Now, at the limits to material growth, the goal of policy should be to reduce the throughput of energy and materials to biophysically sustainable limits. So the above passage raises two questions.  First, what do you mean by ‘good works’?  and second, would the redirection of profits from investment in productive capital to ‘good works’ reduce total throughput?

/When financial earnings are not compounded to multiply investment, and the returns are not added to savings,  it stops the automatic compound growth of investments.    I’m using “investment” more broadly than usual, to make my statements inclusive, to include all ways in which money is spent with the intent of having it return profits.  I then break spending and investing in components if I want to study the details, using a “figure 8” model.  That’s a way to construct a global model of how income is allocated and returned as income, as a closed system with regulated money supply (Concept$).

/So, “spending” then means the opposite of investment, as money spent without an expectation of return, i.e. final consumption.  Then  “good works” most generally means final consumption used to maintain the profitability of the economy, as a universal good and necessity for survival.  One thing that economists would recommend, it think, if the added spending seemed to increase aggregate demand, is to make sure enough of it was used for non-consumption expenses like to retire debt.   The intent is to have investors treat their financial investments as endowments, and think of themselves as fiduciaries for the earth in general, to keep it profitable and using their money as the world is best served.
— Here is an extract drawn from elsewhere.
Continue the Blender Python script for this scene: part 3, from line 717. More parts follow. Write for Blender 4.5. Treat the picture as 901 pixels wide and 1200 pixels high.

/Spending financial returns would reduce total throughput if it kept the funds available for expanding production systems from growing.   How the restraining aggregate savings would affect the movement of funds between ‘producing’ and ‘non-producing’ investments I have not really thought through.   One part seems to be that businesses would need to give their profits to their shareholders, to be spent, rather than to use them to grow while the whole economy is trying not to.